Les médias diffusés principalement via les réseaux sociaux comme Brut, Konbini et autres Vice se multiplient. Mais certains sont accessibles uniquement via les réseaux sociaux comme AJ+ lancé depuis quelques mois en France. AJ+, comme Al Jazeera, la chaine du Qatar. Le Qatar en conflit ouvert avec ses voisins emmenés par l’Arabie saoudite a compris l’importance du soft power via le sport (le PSG et d’autres clubs) ou l’information (Al Jazeera, AJ+).
Un lien discret avec la maison mère
Pour l’internaute moyen, difficile de savoir que AJ+ est la filiale de Al Jazeera. Les identités graphiques et les logos sont différents, il n’y a aucune indication d’un lien entre les deux entités, toutes deux filiales de AJMN, la holding médias de la famille royale qatarie. Le média se présente simplement comme « en ligne pour les générations connectées et ouvertes sur le monde qui traite de façon inclusive les problématiques des sociétés contemporaines ».
Émirat conservateur et combats progressistes
Pour ceux qui ont voyagé au Qatar comme l’auteur de ces lignes, le caractère « progressiste » de l’émirat est difficile à déceler. Les causes à la mode en Europe, des homosexuels, trans, queers, neutres, bisexuels et autres trisexuels ne font pas partie de la culture qatarie, d’un conservatisme musulman assumé. La lutte contre le racisme est peu à l’ordre du jour dans un pays où une très grande partie de la force de travail et la totalité de la domesticité viennent de l’étranger. Et le féminisme ne semble pas avoir effleuré les qataries.
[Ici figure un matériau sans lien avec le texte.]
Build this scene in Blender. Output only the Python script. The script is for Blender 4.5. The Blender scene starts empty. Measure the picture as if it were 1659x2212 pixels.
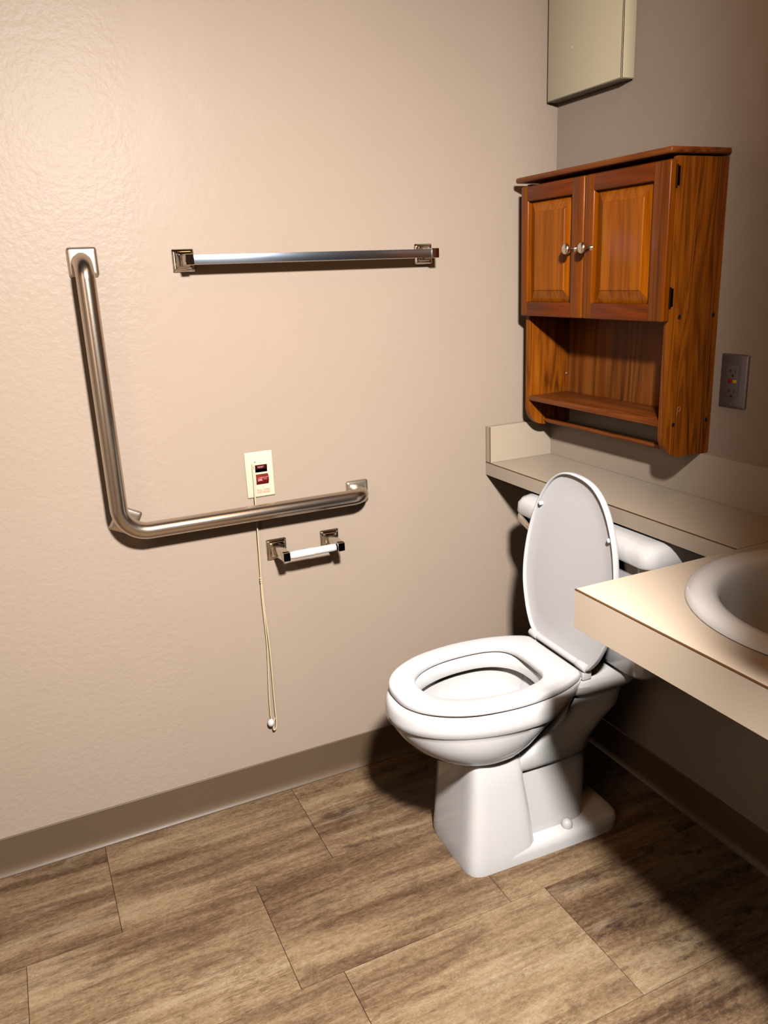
import bpy, bmesh, math, random
from mathutils import Vector, Matrix, Quaternion
random.seed(7)
C = bpy.context.scene.collection
PI = math.pi

# ------------------------------------------------------------------ materials
def new_mat(name):
    m = bpy.data.materials.new(name); m.use_nodes = True
    nt = m.node_tree; b = nt.nodes['Principled BSDF']
    return m, nt, b
def lin(c):
    f = lambda v: v/12.92 if v <= .04045 else ((v+.055)/1.055)**2.4
    return (f(c[0]/255), f(c[1]/255), f(c[2]/255), 1)
def simple(name, rgb, rough=.5, metal=0., coat=0., bump=0., bscale=5, aniso=0., spec=.5, vary=0.):
    m, nt, b = new_mat(name)
    b.inputs['Base Color'].default_value = lin(rgb)
    b.inputs['Roughness'].default_value = rough
    b.inputs['Metallic'].default_value = metal
    b.inputs['Coat Weight'].default_value = coat
    b.inputs['Coat Roughness'].default_value = .08
    b.inputs['Specular IOR Level'].default_value = spec
    if aniso: b.inputs['Anisotropic'].default_value = aniso
    tc = nt.nodes.new('ShaderNodeTexCoord')
    nz = nt.nodes.new('ShaderNodeTexNoise'); nz.inputs['Scale'].default_value = bscale; nz.inputs['Detail'].default_value = 4
    nt.links.new(tc.outputs['Object'], nz.inputs['Vector'])
    if bump:
        bp = nt.nodes.new('ShaderNodeBump'); bp.inputs['Strength'].default_value = bump; bp.inputs['Distance'].default_value = .002
        nt.links.new(nz.outputs['Fac'], bp.inputs['Height']); nt.links.new(bp.outputs['Normal'], b.inputs['Normal'])
    # slight roughness break-up so that the surface is never perfectly uniform
    mr = nt.nodes.new('ShaderNodeMapRange')
    mr.inputs['To Min'].default_value = max(0, rough*(1-.12-vary)); mr.inputs['To Max'].default_value = min(1, rough*(1+.12+vary))
    nt.links.new(nz.outputs['Fac'], mr.inputs['Value']); nt.links.new(mr.outputs['Result'], b.inputs['Roughness'])
    return m

def ramp(nt, stops):
    r = nt.nodes.new('ShaderNodeValToRGB'); e = r.color_ramp.elements
    while len(e) < len(stops): e.new(.5)
    for i, (p, c) in enumerate(stops):
        e[i].position = p; e[i].color = lin(c)
    return r
def math_n(nt, op, a, b=None, c=None):
    n = nt.nodes.new('ShaderNodeMath'); n.operation = op
    for i, v in enumerate((a, b, c)):
        if v is None: continue
        if isinstance(v, (int, float)): n.inputs[i].default_value = v
        else: nt.links.new(v, n.inputs[i])
    return n.outputs[0]
def mix_c(nt, fac, a, b, blend='MIX'):
    n = nt.nodes.new('ShaderNodeMix'); n.data_type = 'RGBA'; n.blend_type = blend
    for k, v in ((0, fac), (6, a), (7, b)):
        if isinstance(v, (int, float)): n.inputs[k].default_value = v
        elif isinstance(v, tuple): n.inputs[k].default_value = v
        else: nt.links.new(v, n.inputs[k])
    return n.outputs[2]

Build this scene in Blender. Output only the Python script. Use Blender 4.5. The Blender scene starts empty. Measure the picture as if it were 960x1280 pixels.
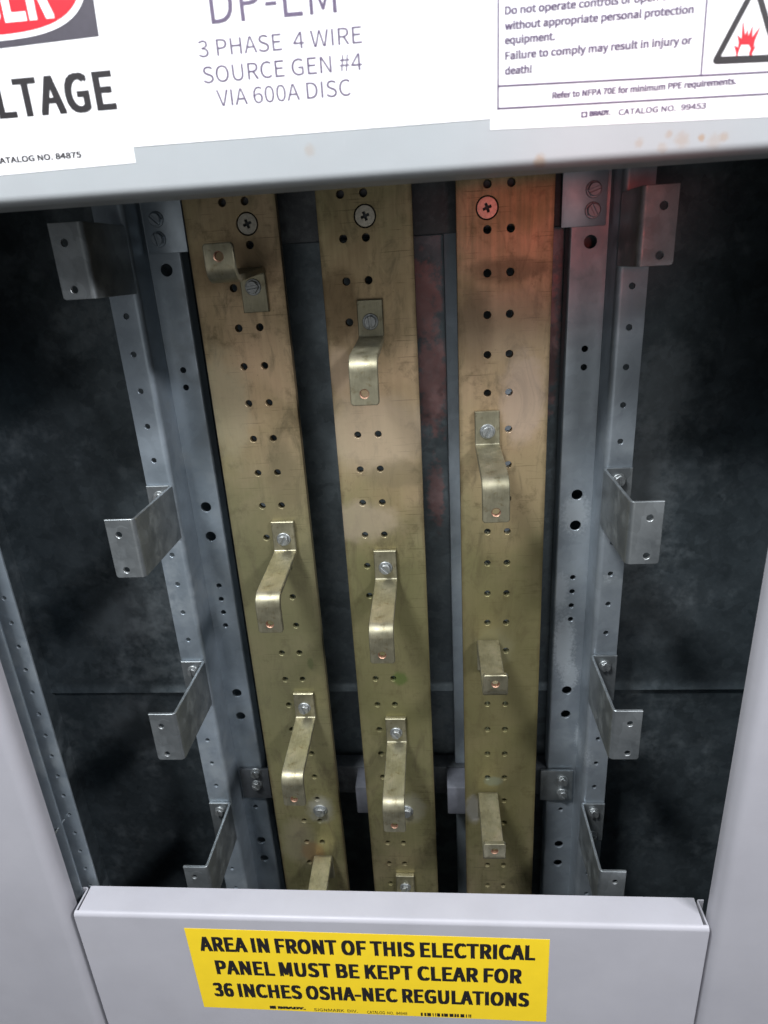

Le visage d’AJ+ est tout autre : écritures inclusives, minorité sexuelles, féminisme de combat, lutte contre le racisme, droits humains, discriminations fondées sur l’accent, le média aurait toute sa place comme sponsor de la Gay pride (pour ceux qui se poseraient la question : non, il n’y a pas de Gay pride au Qatar). A titre anecdotique – coupe du monde de balle au pied oblige – AJ+ s’indigne qu’Antoine Griezman (un des blancs de l’équipe de France, une rareté) ait été choisi pour illustrer une campagne contre le racisme et non pas un joueur noir.
Le pire du P.I.R. et l’ami Tariq
Connaissez vous le PIR ? Il s’agit du Parti des Indigènes de la République, fondé par Houria Bouteljda, une figure à la mode très présente sur les plateaux télévisés et certaines revues féminines. La belle Houria revendique une parole non blanche (imaginez le tollé si un quidam réclamait une « parole non noire »), dénonce l’oppression coloniale, l’islamophobie française (c’est bien connu il y a des centaines d’églises en Arabie Saoudite et au Qatar et aucune mosquée en France). Houria et ses amis sont très présents sur AJ+. De même, AJ+ est très engagé dans la défense de Tariq Ramadan, présenté comme une victime du racisme anti-musulman.
Voile musulman et conflit israélo-palestinien
Entre la célébration du « hijab cosplay » où des femmes voilées se déguisent en super-héros et célébrations plus ou moins discrètes des bienfaits du voile pour les filles, la chaine publie plusieurs vidéos quotidiennes sur les violences que subissent les Palestiniens (rappelons que le Qatar est un des fermes soutiens de Frères Musulmans).
Au total AJ+ se présente habilement comme le défenseur des intérêts du Qatar : soutien aux islamistes choyés par l’émirat (Frères musulmans, le mouvement Hamas), défense des minorités à l’extérieur (indifférence polie ou hostilité à l’intérieur), critique implicite ou explicite de l’Arabie Saoudite et… absence d’informations sur le Qatar lui-même. Une ligne politique nette et qui cache ses objectifs sous les oripeaux d’un anti racisme de bazar.
Cet article doit l’essentiel de ses informations à un excellent papier de Hadrien Mathoux publié dans la version en ligne de Marianne le 25 avril 2018.